Under-reported numbers

Exactly 10,000 families—totaling 43,681 persons—were seeking temporary shelter in 217 evacuation centers in the region, a bulletin by the NDRRMC said. 

But Save the Children in an earlier statement also said the NDRRMC and other government organizations could potentially be under-reporting the actual number of those displaced. 

"The reported figures don’t count yet those affected residents who are staying with their friends and relatives," they said in a previous statement. 

"The population of Agoncillo alone in 2015 is 38,000, and the local government unit said the entire municipality was evacuated."

The UN Office for the Coordination of Humanitarian Affairs in a report also said that there were around 459,300 living in the danger zone.

"[T]here are other residents displaced from Laurel (with 39,999 population in 2015; San Nicolas with 22,623 population in 2015; and Talisay with 45,301 population in 2015; Lemery with 93,157 population in 2015," Save the Children added in their assessment. 

Disaster unresilience

Amid these conditions, a House lawmaker on Monday called for a probe into what he said was a lackluster information dissemination campaign behind the active volcano. 

"Filipinos were taken by surprise by the recent Taal Volcano eruption wherein the losses in terms of life and property are still unaccounted for," Rep.

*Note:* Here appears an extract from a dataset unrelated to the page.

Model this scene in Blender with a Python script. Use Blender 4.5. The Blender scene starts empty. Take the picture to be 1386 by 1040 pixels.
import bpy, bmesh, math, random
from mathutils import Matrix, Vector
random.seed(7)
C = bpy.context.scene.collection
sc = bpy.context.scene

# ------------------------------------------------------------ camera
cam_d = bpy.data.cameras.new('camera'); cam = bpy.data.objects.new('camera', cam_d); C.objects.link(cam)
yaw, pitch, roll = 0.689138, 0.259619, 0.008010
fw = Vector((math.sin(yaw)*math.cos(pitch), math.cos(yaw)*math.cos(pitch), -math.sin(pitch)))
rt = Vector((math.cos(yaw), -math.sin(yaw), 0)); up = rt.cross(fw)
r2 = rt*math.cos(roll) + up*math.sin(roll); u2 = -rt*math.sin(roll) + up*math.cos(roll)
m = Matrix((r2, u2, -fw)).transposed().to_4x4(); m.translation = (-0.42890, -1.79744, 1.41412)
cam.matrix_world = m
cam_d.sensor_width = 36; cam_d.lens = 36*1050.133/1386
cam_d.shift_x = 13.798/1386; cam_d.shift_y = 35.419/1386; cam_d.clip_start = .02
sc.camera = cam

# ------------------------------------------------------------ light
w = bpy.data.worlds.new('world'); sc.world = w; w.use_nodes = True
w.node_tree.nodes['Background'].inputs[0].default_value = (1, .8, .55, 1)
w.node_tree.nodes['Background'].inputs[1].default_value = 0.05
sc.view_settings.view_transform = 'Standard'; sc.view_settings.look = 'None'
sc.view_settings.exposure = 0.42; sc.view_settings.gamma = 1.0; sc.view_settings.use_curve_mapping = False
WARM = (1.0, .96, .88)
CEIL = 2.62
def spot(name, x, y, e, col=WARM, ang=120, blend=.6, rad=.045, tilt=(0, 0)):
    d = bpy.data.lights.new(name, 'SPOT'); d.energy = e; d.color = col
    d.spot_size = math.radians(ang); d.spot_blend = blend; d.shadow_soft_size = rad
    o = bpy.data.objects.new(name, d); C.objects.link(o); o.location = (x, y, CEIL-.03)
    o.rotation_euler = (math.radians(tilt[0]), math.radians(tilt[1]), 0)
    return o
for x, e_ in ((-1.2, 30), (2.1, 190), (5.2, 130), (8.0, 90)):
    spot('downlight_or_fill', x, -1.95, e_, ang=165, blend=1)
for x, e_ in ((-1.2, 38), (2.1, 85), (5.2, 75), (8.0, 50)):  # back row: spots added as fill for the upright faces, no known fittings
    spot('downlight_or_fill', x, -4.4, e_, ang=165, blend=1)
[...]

Elpidio Barzaga (Cavite) wrote in a House resolution. 

In a survey of 624 households in the region, a 2018 study by the Harvard Humanitarian Initiative's Program on Resilient Communities found that 43% of the Calabarzon population believed that it was children who were the most vulnerable to natural disasters such as this one. This was followed by the elderly, the poor and the disabled, in that order.

The study also found that 99.80% of homes across the Philippines "had no disaster management plan specific for volcanic eruption."

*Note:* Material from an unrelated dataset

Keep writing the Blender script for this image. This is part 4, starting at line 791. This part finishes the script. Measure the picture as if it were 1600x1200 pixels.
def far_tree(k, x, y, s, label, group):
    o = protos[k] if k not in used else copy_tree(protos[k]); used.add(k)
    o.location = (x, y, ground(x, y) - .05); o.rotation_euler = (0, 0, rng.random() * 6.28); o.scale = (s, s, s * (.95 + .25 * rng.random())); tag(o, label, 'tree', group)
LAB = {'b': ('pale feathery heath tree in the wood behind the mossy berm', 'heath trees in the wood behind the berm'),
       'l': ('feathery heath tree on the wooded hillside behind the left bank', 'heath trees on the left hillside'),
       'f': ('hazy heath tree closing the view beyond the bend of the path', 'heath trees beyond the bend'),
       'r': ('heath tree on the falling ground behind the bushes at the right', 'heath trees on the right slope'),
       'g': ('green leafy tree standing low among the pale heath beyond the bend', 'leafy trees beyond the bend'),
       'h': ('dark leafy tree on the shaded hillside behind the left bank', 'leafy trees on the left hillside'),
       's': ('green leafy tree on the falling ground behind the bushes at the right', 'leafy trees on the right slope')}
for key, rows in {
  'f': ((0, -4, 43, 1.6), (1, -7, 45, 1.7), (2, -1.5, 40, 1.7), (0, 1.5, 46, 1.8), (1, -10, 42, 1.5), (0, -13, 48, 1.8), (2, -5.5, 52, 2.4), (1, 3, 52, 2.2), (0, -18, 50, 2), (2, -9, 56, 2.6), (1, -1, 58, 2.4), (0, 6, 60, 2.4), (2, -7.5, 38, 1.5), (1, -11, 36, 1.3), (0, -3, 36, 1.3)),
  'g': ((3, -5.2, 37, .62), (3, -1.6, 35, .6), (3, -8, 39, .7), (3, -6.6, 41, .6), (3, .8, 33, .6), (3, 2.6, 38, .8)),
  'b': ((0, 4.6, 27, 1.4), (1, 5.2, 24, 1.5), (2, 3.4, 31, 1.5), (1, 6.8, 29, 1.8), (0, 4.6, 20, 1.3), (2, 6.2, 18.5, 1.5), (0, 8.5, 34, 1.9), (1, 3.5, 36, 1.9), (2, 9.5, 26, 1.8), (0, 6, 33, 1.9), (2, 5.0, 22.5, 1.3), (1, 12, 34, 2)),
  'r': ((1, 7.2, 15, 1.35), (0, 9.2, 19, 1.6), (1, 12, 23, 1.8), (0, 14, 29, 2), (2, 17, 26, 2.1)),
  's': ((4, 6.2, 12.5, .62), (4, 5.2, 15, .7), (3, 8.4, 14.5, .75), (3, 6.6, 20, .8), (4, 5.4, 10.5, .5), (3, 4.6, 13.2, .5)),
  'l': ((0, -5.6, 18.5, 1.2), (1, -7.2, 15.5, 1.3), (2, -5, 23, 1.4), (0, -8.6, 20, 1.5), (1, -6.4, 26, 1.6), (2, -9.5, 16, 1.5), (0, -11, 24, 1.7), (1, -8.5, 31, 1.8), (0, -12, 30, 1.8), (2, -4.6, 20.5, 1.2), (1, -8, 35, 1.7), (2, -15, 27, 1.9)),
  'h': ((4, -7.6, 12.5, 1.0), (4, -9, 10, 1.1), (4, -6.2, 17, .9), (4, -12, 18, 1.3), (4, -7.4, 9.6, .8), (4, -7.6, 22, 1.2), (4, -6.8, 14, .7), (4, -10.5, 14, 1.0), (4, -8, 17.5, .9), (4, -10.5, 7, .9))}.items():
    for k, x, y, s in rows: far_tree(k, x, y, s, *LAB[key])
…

Of the aforementioned evacuation centers, Save the Children Philippines bared that "[t]here are protection concerns on the lack of proper information on the evacuees who are staying; no information on children, persons with disabilities, pregnant."

Taal's main crater erupted steam on Sunday afternoon, prompting state volcanology bureau Phivolcs to burn through alert levels 2 through 4 in the hours following this. 

Days after, they warned that a hazardous volcanic eruption was imminent and could happen within hours to days. On their 8 a.m. bulletin on Wednesday, though, state volcanologists said that the volcano displayed "generally weaker" activity throughout the past 24 hours.